Kinematics of active deformation and possible segmentation of seismic slip along the foothills of the Western Kunlun (China).

The Tibetan Plateau stands as a prominent topographic feature at the Earth’s surface, characterized by intense seismic activity, in particular along the mountain ranges that form its bounding edges. To the northwest, the Western Kunlun Range has received increasing attention since the 2015 M_w 6.4 Pishan earthquake but its kinematics of deformation remain to be properly documented. Here, we analyse the terrace record of active deformation along the Karakash River, where it crosses the Hotan anticline. We date terraces using in-situ produced cosmogenic isotopes, and show that terrace incision and uplift are spatially correlated with blind duplex ramps beneath the anticline.
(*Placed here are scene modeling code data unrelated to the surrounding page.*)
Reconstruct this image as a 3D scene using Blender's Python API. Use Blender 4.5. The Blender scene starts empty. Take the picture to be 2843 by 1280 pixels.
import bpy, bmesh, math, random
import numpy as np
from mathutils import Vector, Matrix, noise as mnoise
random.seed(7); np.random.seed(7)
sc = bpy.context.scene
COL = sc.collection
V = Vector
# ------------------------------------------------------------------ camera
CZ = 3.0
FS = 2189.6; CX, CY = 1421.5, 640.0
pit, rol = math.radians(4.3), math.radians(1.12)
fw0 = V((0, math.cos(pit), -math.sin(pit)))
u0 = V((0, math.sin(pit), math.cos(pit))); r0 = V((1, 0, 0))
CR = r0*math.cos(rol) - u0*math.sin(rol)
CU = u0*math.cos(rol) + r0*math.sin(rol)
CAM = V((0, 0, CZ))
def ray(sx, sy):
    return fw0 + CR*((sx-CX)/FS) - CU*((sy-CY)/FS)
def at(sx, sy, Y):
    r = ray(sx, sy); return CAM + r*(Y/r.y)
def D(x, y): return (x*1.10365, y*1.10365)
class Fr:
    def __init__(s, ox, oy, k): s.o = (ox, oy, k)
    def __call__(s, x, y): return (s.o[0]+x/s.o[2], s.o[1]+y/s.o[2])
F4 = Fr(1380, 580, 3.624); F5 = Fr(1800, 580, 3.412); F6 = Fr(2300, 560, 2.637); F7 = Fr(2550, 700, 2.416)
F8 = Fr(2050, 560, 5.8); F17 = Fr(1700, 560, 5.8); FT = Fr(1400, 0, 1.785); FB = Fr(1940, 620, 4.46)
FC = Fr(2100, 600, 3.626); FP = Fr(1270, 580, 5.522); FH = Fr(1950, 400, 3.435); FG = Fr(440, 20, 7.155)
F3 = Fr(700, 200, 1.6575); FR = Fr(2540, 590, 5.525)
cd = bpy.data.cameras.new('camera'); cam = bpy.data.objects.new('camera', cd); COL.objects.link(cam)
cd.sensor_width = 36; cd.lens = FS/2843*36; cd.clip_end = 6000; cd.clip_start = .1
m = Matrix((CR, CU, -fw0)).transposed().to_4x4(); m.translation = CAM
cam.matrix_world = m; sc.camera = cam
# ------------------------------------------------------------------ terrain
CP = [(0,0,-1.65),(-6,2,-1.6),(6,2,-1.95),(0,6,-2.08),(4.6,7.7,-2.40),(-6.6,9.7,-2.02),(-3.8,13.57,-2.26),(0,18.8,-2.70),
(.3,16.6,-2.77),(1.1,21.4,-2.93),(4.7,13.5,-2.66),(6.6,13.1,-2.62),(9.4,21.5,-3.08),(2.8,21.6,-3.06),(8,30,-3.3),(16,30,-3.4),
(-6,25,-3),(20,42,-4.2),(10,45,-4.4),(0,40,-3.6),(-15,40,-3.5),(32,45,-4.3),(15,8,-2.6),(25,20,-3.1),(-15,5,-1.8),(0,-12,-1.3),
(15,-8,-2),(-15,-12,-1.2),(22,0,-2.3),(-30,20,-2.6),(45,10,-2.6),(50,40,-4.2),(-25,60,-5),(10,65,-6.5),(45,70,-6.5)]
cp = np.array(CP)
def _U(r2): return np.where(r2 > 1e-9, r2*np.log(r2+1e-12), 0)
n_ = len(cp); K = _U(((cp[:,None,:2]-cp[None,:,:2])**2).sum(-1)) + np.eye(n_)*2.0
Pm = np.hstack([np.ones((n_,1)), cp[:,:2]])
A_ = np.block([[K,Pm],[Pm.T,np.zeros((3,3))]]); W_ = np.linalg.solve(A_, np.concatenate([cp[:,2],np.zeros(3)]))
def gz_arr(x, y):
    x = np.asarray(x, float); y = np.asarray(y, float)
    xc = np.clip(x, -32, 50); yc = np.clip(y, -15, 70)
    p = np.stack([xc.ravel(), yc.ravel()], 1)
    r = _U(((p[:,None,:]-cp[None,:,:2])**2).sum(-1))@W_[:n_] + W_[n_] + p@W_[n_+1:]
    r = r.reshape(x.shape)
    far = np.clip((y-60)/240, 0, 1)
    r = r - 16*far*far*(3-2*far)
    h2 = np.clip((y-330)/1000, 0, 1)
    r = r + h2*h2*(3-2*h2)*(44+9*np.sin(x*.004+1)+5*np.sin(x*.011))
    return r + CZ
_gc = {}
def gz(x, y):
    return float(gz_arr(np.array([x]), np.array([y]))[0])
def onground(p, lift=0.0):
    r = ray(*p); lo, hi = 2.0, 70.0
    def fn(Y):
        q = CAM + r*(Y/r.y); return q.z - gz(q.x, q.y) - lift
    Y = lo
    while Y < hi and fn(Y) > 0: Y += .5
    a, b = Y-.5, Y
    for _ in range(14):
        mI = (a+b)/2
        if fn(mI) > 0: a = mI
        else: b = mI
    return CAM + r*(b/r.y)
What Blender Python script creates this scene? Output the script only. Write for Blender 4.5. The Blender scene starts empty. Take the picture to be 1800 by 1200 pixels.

From there, we quantify the overall slip rate of the duplex to be 1.2-2.8 mm/yr over the last ~250 kyr. Our data are not able to resolve the detailed kinematics on each blind ramp and we cannot exclude that several of them are active at places along the anticline. By comparison to the data available west of our study area, we propose that the blind structures all along the foothills of the Western Kunlun range have an overall slip rate of ~2 mm/yr. However, the way this slip rate is to be partitioned on one or several blind ramps is expected to vary along strike, generating a certain structural and kinematic segmentation of active deformation, and from there possibly explaining the moderate recorded seismicity in this region. Because this slip is transmitted upward and forward onto the Mazar Tagh wide and geometrically simple frontal thrust sheet, we question the possibility of large – but rare – earthquakes rupturing this structure. From there, we propose the idea of a bimodal seismicity in the region, as a mirror of the structural segmentation of active faults.